Le mouvement #MeToo aurait dû éclater il y a au moins 5000 ans. Certains ont essayé de faire entendre raison. C'est le cas de Moïse avec sa loi sur le viol (et les autres lois), de Jésus, qui a considéré la femme comme son égale et qui a demandé qu'on cesse de la lapider, ou encore de Mahomet, qui a demandé aux hommes d'arrêter d'avoir des harems et d'enterrer les filles vivantes. Mais aujourd'hui, combien de lois divines se violent encore ? On pense entre autres au statut inférieur des femmes dans des pays comme l'Afghanistan et l'Iran, aux mutilations génitales féminines qui continuent d'être pratiquées en Afrique, aux mariages forcés, même chez les adolescentes, dans ce continent, et aux femmes qui sont contraintes de se prostituer partout sur la planète. On pense aussi aux femmes qui sont victimes de violences sexuelles, voire qui y laissent leur vie quand elles tentent de fuir cette violence.

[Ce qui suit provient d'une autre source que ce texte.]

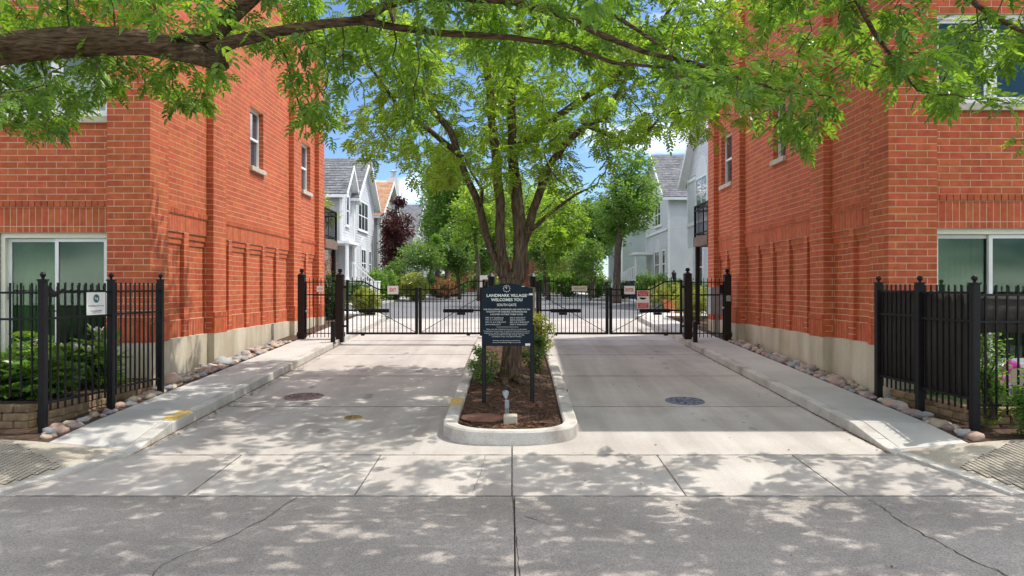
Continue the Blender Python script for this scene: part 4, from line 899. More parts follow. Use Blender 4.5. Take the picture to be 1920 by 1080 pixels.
# clock emblem: ring, numerals as ticks, two hands
cxm, czm = sxx(950), sz(541.2); rr = 7.0 / F_PX * SY
ce = MB()
for k in range(12):
    a = 2 * math.pi * k / 12; ce.bar((cxm + math.sin(a) * rr * 0.72, SY - 0.002, czm + math.cos(a) * rr * 0.72), (cxm + math.sin(a) * rr, SY - 0.002, czm + math.cos(a) * rr), 0.008, 0.003, up=(0, 1, 0))
ce.bar((cxm, SY - 0.002, czm), (cxm - rr * 0.35, SY - 0.002, czm + rr * 0.5), 0.006, 0.003, up=(0, 1, 0)); ce.bar((cxm, SY - 0.002, czm), (cxm + rr * 0.05, SY - 0.002, czm + rr * 0.62), 0.005, 0.003, up=(0, 1, 0))
ce.build('clock_emblem', M['letter'], es)
for (xa, xb, ya, yb) in ((992, 999, 550, 553.5), (987, 996, 552.5, 553.2), (985, 994, 644, 648), (978, 984, 536.5, 537.5)):
    MB().box((sxx(xa), SY - 0.003, sz(yb)), (sxx(xb), SY + 0.001, sz(ya))).build('scuff_mark', M['letter'], es)
# landscape spotlight, footing block and the flat cover beside it
sp = empty('garden_spotlight', (-0.05, 9.1, mz(-0.05, 9.1)), 'small grey spotlight standing on the mulch before the sign', 'light'); bx_, by_ = -0.065, 9.15; bz = mz(bx_, by_)
MB().tube([(bx_ - 0.012, by_, bz), (bx_ - 0.012, by_, bz + 0.12)], 0.010, 10).build('stem', M['galv'], sp); MB().tube([(bx_ + 0.014, by_, bz), (bx_ + 0.014, by_, bz + 0.12)], 0.008, 8).build('stem', M['galv'], sp); MB().box((bx_ - 0.028, by_ - 0.022, bz + 0.10), (bx_ + 0.028, by_ + 0.022, bz + 0.21)).build('junction_box', M['galv'], sp, bevel=0.008)
MB().tube([(bx_ - 0.01, by_, bz + 0.21), (bx_ - 0.012, by_, bz + 0.235), (bx_ - 0.014, by_ + 0.01, bz + 0.24), (bx_ - 0.016, by_ + 0.025, bz + 0.27), (bx_ - 0.018, by_ + 0.045, bz + 0.31), (bx_ - 0.018, by_ + 0.05, bz + 0.325)], [0.012, 0.014, 0.022, 0.036, 0.044, 0.024], 14).build('lamp_head', M['galv'], sp, smooth=True)
m = MB(); bb = Vector((-0.02, 8.86, mz(0, 8.86))); m.box(bb + Vector((-0.085, -0.09, -0.03)), bb + Vector((0.085, 0.09, 0.10))); o = m.build('footing_block', M['sill'], bevel=0.012); tag(o, 'broken concrete footing block lying in the mulch', 'block')
o = MB().lathe((0, 0, 0), [(0.0, 0.0), (0.29, 0.0), (0.30, 0.012), (0.28, 0.025), (0.1, 0.03), (0.001, 0.031)], 24).build('access_cover', M['rust_plate']); o.location = (-0.36, 9.05, mz(-0.36, 9.05) + 0.008); o.rotation_euler = (0.03, 0.02, 0); o.scale = (1.0, 0.8, 1); tag(o, 'flat reddish brown lid lying in the mulch left of spotlight', 'cover')
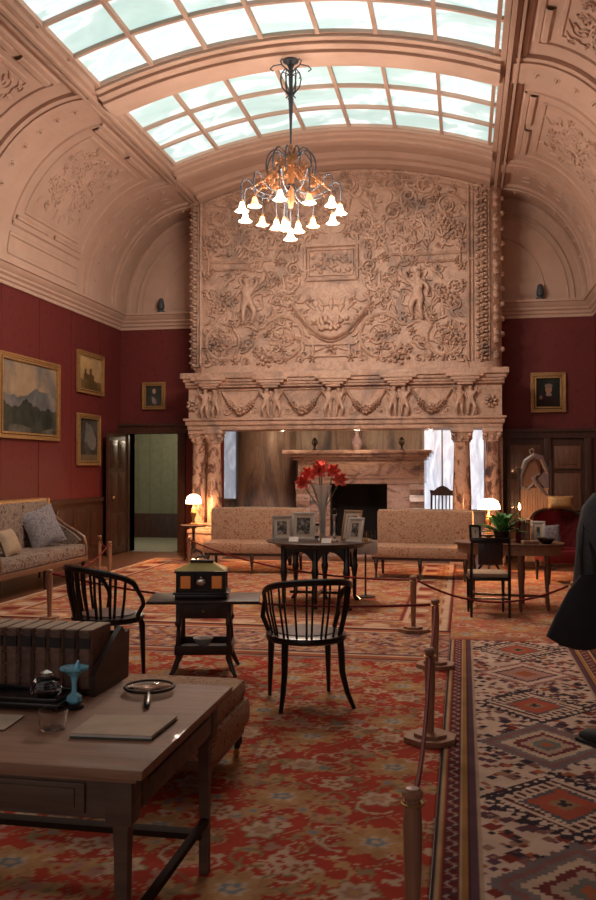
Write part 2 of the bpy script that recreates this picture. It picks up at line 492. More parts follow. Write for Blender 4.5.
# cove ribs, panels and arabesques
for sd in (-1, 1):
    S = coveS(sd); rb = Relief(S)
    tt = [i / 24 for i in range(25)]
    def rib(y, w, h):
        for dy, ww, hh in ((0, w, h), (-w / 2, .05, h * 1.6), (w / 2, .05, h * 1.6)):
            rb.bead([(y + dy, .03 + t * .95) for t in tt], ww, hh, 5)
    # rectangular band laid flat in S space
    def band(y0, y1, h):
        for t0, t1 in zip(tt[:-1], tt[1:]):
            vs = [rb.bm.verts.new(S(y, t, hh)) for y, t, hh in ((y0, t0, h), (y1, t0, h), (y1, t1, h), (y0, t1, h))]
            rb.bm.faces.new(vs)
            for y in (y0, y1):
                rb.bm.faces.new([rb.bm.verts.new(S(y, t, hh)) for t, hh in ((t0, -.01), (t1, -.01), (t1, h), (t0, h))])
    for y0, y1 in ((4.55, 5.05), (7.35, 8.05), (10.45, 11.15), (14.0, 14.5), (15.2, 15.5)):
        band(y0, y1, .05); band(y0 + .09, y1 - .09, .075)
    # rectangular panels on both sides of every rib and long ones in the bays
    for y0, y1 in ((5.25, 7.15), (8.25, 10.25), (11.35, 13.85)):
        for a, c_, w, h in ((.17, .21, .05, .035), (.84, .88, .05, .035)):
            pass
        rb.rect(y0 + .12, .2, y1 - .12, .90, .045, .035)
        rb.rect(y0 + .36, .27, y1 - .36, .80, .03, .025)
        rb.rect(y0 + .12, .05, y1 - .12, .14, .03, .03)
        k = (y0 + y1) / 2
        for ya, yb_ in ((y0 + .18, k - .1), (k + .1, y1 - .18)):
            rb.bead([(ya, .225), (yb_, .225)], .03, .05, 4); rb.bead([(ya, .865), (yb_, .865)], .05, .05, 4)
    # small rosettes on the ribs
    for yc in (4.8, 7.7, 10.8, 14.25, 15.35):
        pass
    rb.build('cove_rib', M['plaster'], ceil)
    # arabesque in each bay; S has unequal units, so wrap it in metric space
    L = 2.85
    ar = Relief(lambda y, w, h: S(y, w / L, h))
    for y0, y1 in ((5.25, 7.15), (8.25, 10.25), (11.35, 13.85)):
        yc = (y0 + y1) / 2; wc = .54 * L
        for m in (-1, 1):
            for k in (-1, 1):
                ar.acanthus(yc, wc, PI / 2 * k + m * .5 * -k * 0 - m * .55 * k, .75, .035, m * -k)
                ar.spiral(yc + m * .28, wc + k * .22, .19, 1.5, 0 if m > 0 else PI, k * m, .05, .035)
                ar.flower(yc + m * .28, wc + k * .22, .08, .04)
                ar.leaf(yc + m * .1, wc + k * .3, PI / 2 * k, .35, .1, .03, m * 1.2)
                ar.leaf(yc + m * .35, wc + k * .05, 0 if m > 0 else PI, .25, .08, .03, k * 1.5)
                ar.spiral(yc + m * .42, wc + k * .5, .12, 1.3, PI / 2, -k * m, .04, .03)
        ar.flower(yc, wc, .14, .06, 8)
        rr_ = random.Random(int(y0 * 10))
        for q in range(46):
            dy = rr_.uniform(.05, .72); dw = rr_.uniform(-.62, .62); a = rr_.random() * 6.28; cu = rr_.uniform(-2, 2); kk = rr_.random()
            for m in (-1, 1):
                aa = a if m > 0 else PI - a
                if kk < .6: ar.leaf(yc + m * dy, wc + dw, aa, .2, .06, .035, cu * m)
                elif kk < .85: ar.spiral(yc + m * dy, wc + dw, .08, 1.3, aa, m, .03, .035)
                else: ar.flower(yc + m * dy, wc + dw, .06, .04, 5)
    for yc in (4.8, 7.7, 10.8, 14.25, 15.35):
        for q in range(1, 9): ar.flower(yc, q * .31, .07, .11, 6)
    for yc in (14.75, 14.95):
        for q in range(6): ar.leaf(yc, .6 + q * .33, PI / 2, .2, .07, .03, (-1) ** q)
    ar.build('arabesque', M['plaster'], ceil)
    # end-wall arch mouldings on the lunette
    lun = MB()
    x0 = XL + .12 if sd < 0 else XR - .12; x1 = -4.72 if sd < 0 else .58
    for sc_, w in ((.98, .10), (.86, .05), (.80, .03), (.55, .03)):
        pts = [(x1 - (x1 - x0) * sc_ * math.cos(g), YB - .01, ZC1 + CB * (sc_ if sc_ > .6 else .62) * math.sin(g)) for g in [i * PI / 2 / 20 for i in range(21)]]
        lun.tube(pts, w / 2, 6)
    lun.build('lunette_arch', M['plaster'], ceil)

# rooflight bays
for i, (y0, y1) in enumerate(BAYS):
    ys = [y0 + (y1 - y0) * k / 3 for k in range(4)]
    cx = [SL + .05 + (SR - SL - .1) * k / 7 for k in range(8)]
    f = MB()
    for y in ys:
        pts = [(x, y, zs(x) + .01) for x in xs[0:29]]
        f.tube(pts, .034, 4)
    for x in cx:
        f.box((x - .024, y0, zs(x) - .02), (x + .024, y1, zs(x) + .04))
    w = struct(f.build('window_%d' % (i + 1), M['plaster'], None, 30))
    p = MB()
    p.grid(lambda x, y: V((x, y, zs(x) + .035)), xs, ys)
    for x in []: pass
    p.build('rooflight_glass', M['pane'], w)

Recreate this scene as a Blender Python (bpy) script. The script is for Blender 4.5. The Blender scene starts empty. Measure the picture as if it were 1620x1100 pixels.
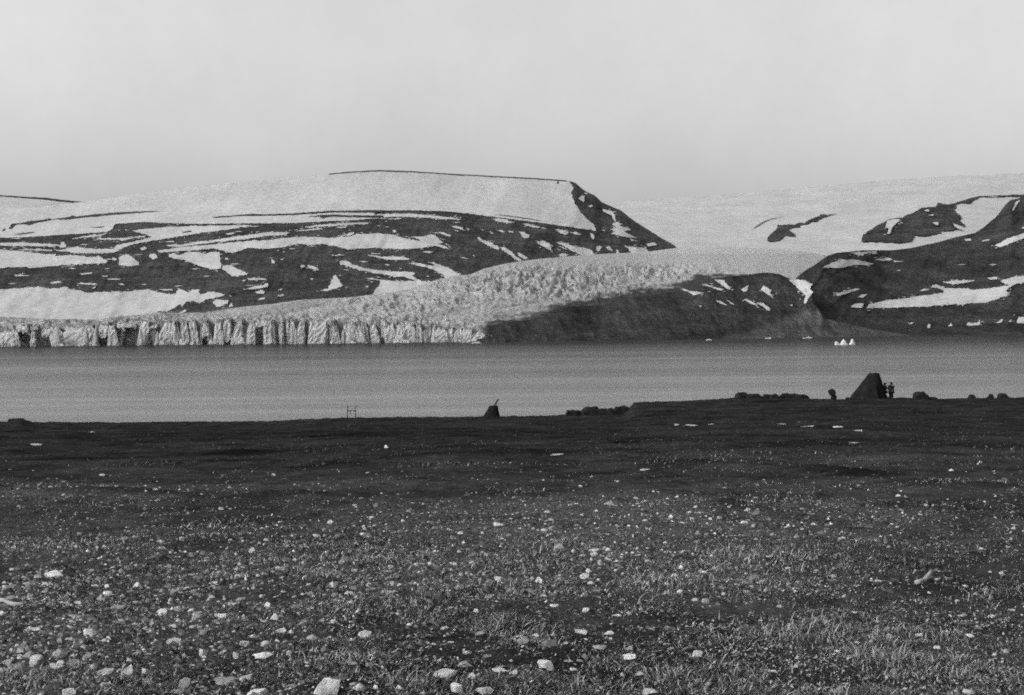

Les hommes devraient s'abstenir de discuter de convictions religieuses lorsqu'ils entourent les femmes de tissus sombres pour les dissimuler, sans égard pour l'asphyxie potentielle de ces dernières. Les femmes sont souvent tenues pour responsables des désirs sexuels incontrôlés des hommes. Et, en raison de leur traitement comme des objets, certaines d'entre elles trouvent naturel de se frotter automatiquement leur derrière contre un sexe masculin dès qu'elles en voient un. Une vidéo tournée à Londres hier le démontre.
Des hommes et des femmes cherchent l'arche perdue. Mais ne se sont-ils jamais demandé si, un jour, ils avaient tenté de retrouver les lois perdues au fil du temps ? Je ne parle pas des lois arrangées pour certaines personnes et rédigées selon leurs convenances. Le commandement « ne convoite pas la femme de ton voisin" ne te donne pas la permission de convoiter celle qui n'est pas mariée. La traduction correcte dirait plutôt « ne viole pas". Le respect que tu dois à tes parents s'étend à tous les autres adultes. Une traduction plus juste serait de dire "tu honoreras les personnes âgées", même si elles ne sont pas de ta famille génétique, elles font partie de ta famille humaine. Le "tu ne te soumettras à nul autre que moi" devrait plutôt se comprendre comme " évite de te soumettre aveuglément à qui que ce soit et écoute ta conscience et la raison de ton esprit". Le "tu éviteras de créer des idoles ou des images pour leur rendre un culte", c'est plutôt "tu te laisseras posséder par qui prend soin du soi et cultive l'amour" ou "tu n'auras pas de vénération excessive à ton détriment ou au détriment de la société." Etc.